- [SUPPLIED INFORMATION]:

:::

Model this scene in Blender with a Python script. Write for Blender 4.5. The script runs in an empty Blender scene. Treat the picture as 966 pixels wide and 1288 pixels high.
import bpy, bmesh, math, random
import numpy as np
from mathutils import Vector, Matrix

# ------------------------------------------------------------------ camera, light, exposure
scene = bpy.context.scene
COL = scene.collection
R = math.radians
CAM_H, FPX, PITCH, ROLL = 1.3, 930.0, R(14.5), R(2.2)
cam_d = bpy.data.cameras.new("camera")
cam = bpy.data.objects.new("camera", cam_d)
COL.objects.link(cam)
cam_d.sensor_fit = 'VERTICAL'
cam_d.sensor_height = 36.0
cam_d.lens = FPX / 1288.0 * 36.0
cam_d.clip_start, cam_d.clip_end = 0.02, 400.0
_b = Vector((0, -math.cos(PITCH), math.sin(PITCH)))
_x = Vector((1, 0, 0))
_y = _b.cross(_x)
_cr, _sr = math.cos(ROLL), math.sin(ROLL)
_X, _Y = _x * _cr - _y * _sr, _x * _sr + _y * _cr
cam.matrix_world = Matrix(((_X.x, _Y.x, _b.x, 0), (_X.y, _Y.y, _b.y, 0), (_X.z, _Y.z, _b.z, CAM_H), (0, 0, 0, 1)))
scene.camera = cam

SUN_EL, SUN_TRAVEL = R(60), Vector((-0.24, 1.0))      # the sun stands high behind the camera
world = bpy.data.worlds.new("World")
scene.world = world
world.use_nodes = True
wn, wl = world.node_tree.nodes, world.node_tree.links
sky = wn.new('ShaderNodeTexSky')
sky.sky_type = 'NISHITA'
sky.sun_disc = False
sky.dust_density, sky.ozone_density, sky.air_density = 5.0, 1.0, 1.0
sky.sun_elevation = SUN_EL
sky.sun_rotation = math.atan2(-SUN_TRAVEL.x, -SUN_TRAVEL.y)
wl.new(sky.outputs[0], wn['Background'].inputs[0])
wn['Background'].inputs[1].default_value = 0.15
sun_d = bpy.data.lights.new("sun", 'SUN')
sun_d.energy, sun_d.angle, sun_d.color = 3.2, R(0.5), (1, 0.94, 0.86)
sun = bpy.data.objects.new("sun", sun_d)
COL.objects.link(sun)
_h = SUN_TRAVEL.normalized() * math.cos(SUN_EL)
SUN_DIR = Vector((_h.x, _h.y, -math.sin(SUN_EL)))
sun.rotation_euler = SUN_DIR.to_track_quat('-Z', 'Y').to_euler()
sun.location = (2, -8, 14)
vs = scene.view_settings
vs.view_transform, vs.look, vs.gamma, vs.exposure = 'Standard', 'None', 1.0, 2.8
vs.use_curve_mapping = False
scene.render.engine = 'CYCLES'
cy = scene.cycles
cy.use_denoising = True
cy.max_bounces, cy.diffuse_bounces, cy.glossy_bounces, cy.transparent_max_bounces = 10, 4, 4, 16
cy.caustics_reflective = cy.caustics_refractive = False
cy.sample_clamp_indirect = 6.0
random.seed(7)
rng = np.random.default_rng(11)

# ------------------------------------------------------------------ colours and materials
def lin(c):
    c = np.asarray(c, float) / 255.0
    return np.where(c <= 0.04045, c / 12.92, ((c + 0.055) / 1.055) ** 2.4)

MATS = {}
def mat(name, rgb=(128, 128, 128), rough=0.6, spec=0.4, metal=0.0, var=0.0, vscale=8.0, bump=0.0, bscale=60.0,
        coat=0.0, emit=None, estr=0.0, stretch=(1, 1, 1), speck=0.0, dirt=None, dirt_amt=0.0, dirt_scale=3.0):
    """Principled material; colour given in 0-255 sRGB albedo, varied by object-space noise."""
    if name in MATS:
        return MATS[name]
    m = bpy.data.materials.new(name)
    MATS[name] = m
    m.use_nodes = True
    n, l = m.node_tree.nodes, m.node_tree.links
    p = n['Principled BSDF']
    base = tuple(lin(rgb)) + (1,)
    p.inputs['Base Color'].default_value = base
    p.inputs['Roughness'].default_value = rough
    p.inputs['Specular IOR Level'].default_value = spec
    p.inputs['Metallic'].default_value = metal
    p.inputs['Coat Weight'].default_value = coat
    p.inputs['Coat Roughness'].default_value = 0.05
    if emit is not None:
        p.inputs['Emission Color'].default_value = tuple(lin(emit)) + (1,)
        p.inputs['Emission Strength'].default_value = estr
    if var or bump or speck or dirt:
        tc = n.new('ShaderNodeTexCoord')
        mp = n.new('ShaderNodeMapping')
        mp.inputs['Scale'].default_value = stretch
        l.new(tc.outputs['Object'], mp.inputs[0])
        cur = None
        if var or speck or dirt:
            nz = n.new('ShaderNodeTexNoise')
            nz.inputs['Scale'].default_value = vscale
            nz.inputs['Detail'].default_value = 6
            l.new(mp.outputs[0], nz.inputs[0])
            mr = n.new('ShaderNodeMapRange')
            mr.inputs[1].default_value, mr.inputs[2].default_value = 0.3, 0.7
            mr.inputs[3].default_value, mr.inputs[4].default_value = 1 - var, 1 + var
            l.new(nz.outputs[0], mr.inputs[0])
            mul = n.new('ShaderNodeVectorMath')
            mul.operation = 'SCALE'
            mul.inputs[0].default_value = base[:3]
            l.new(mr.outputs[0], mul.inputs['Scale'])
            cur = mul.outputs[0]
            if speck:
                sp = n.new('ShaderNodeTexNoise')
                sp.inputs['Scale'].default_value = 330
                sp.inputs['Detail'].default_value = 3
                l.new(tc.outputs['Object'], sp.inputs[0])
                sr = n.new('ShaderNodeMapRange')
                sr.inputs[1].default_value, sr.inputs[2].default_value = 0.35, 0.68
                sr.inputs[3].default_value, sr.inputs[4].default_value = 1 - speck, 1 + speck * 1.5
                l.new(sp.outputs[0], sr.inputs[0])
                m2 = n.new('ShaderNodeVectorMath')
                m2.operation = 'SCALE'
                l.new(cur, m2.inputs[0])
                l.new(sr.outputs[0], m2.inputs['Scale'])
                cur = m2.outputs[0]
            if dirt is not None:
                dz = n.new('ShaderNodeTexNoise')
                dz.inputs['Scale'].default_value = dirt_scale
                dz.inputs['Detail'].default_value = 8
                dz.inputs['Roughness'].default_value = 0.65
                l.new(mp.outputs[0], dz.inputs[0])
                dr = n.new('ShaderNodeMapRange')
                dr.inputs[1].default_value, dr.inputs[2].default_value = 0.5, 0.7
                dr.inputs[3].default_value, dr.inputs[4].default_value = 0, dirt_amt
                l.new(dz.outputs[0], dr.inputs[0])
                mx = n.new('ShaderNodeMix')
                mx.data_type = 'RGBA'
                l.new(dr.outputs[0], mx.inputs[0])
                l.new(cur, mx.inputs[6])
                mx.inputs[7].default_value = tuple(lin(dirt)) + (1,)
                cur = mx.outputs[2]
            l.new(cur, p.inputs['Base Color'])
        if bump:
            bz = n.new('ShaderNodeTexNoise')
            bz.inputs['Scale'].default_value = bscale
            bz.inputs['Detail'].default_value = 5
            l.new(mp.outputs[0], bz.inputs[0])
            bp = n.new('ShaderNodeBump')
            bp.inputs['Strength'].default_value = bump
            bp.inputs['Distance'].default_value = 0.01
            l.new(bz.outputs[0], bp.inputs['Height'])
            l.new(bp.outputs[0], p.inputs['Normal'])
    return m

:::

- [WHAT IS NEEDED]: Quote exactly the opening line of the material above and every line after it, up to and including the line that contains "from mathutils import Vector, Matrix".

- [RESPONSE BELOW]:
Model this scene in Blender with a Python script. Write for Blender 4.5. The script runs in an empty Blender scene. Treat the picture as 966 pixels wide and 1288 pixels high.
import bpy, bmesh, math, random
import numpy as np
from mathutils import Vector, Matrix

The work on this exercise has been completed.